KPMG was gracious enough to grant me an educational leave of absence in order to finish the master’s degree. After working as a manager on the implementation team for the Sarbanes-Oxley Act at the Silicon Valley’s largest technology clients, I learned first hand the intricacies of the new legislation. I also learned the shortcomings of the Act. The focus on legal compliance and specific financial controls, though important in preventing fraud, failed to identify the core issues of corporate citizenship. The modern corporation is overly focused on financial reporting and not broader issues of accountability and sustainability.

Tuesday, May 10, 2005

Sleepless in San Jose

I'm up at 4:30 am. It is my first sleepless night in San Jose since my return. What is keeping me up? It's been a long time since I've been excited about something and wanted it with all my energy. I found a doctorate program that specializes in 'system science'. This is an interdisciplinary approach to accountability and sustainability. It's great to find intelligent people who desire to take a system based approach to the issues of transperency and corporate social responsibility. With much excitement, I pray this intuition would come to fruition!

How did I find this program? It may appear to be a random set of circumstances but I don't believe thing of this nature happen by chance. I was scheduled to be on a road trip to Moab, UT today. Because my friends from Vancouver delayed the trip, I had an extra day to use for emailing.

My friend Tim emailed me pictures of his kid. He also provided five suggested graduate accounting programs. These schools didn't look appealing from their websites. I finally came to the conclusion that an Accouting Ph.D. was not for me. I realized that I had to take a system based approach to the ethical issues of accounting.
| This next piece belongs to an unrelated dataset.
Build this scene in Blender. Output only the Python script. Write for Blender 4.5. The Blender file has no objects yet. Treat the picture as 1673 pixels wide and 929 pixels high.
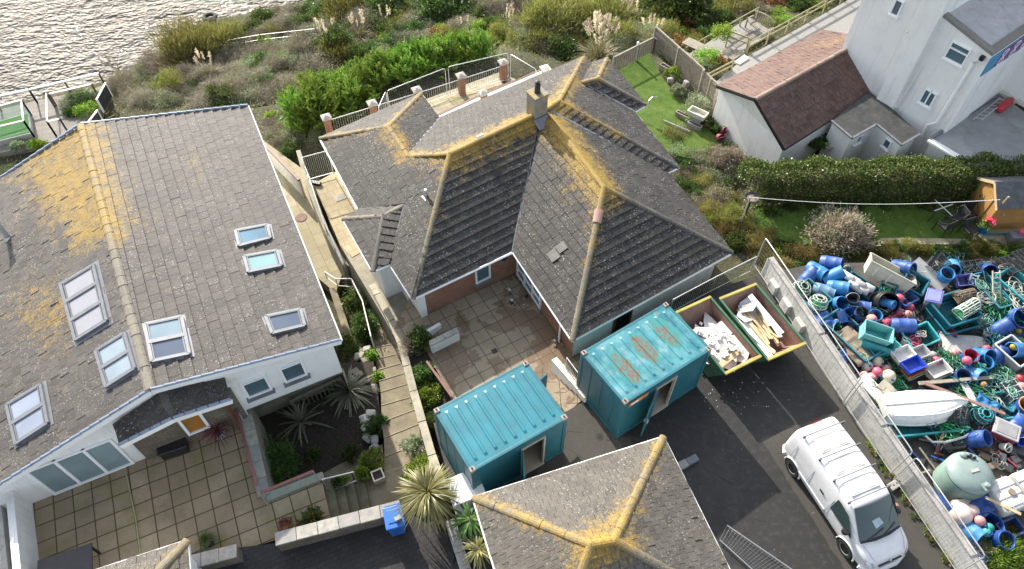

In February of 2005, I attended a conference on Corporate Social Responsibility at Santa Clara University. There I met a professor who I had emailed the year before. This professor is now heading up an interdisciplinary program at Portland State.

The Hekktik Life continues! Something to work towards, something worth doing, something that integrates my passions with my desire for practical solutions!

Friday, May 06, 2005

Transperency, Sustainability, Accountability

Just starting out on these topics. I've read of few books (Paul Hawken Ecology of Commerce, Fritjof Capra, The Hidden Connections and Wendell Berry, A Continuous Harmony). What to do about this hectic life, I don't know? I want to do something about the only place I really know...Sunnyvale, Ca. It seems like it has been taken over by strip malls, expressways and SUV's. Does anyone in the US, California, the bay area realize what is going on??? Have we already lost our downtown? Have we lost everything organic? What about our fertile soil that provided some of the best orchards in the world? I just moved back to the bay area from Vancouver, Canada. I'm shocked to see the lack of anything unique in this place. It seems like suburbia has become a clean little make-believe world blind to the issues that are created in communities around the world. I could say so much more and I will...please comment on these things and continue the commentary. I'd like to get this off the ground...a thoughful and realistic approach to transperency, sustainability and accountability. How can we bring spirituality back into a community of character? Please comment on the Hekktik life before I can't take it any more.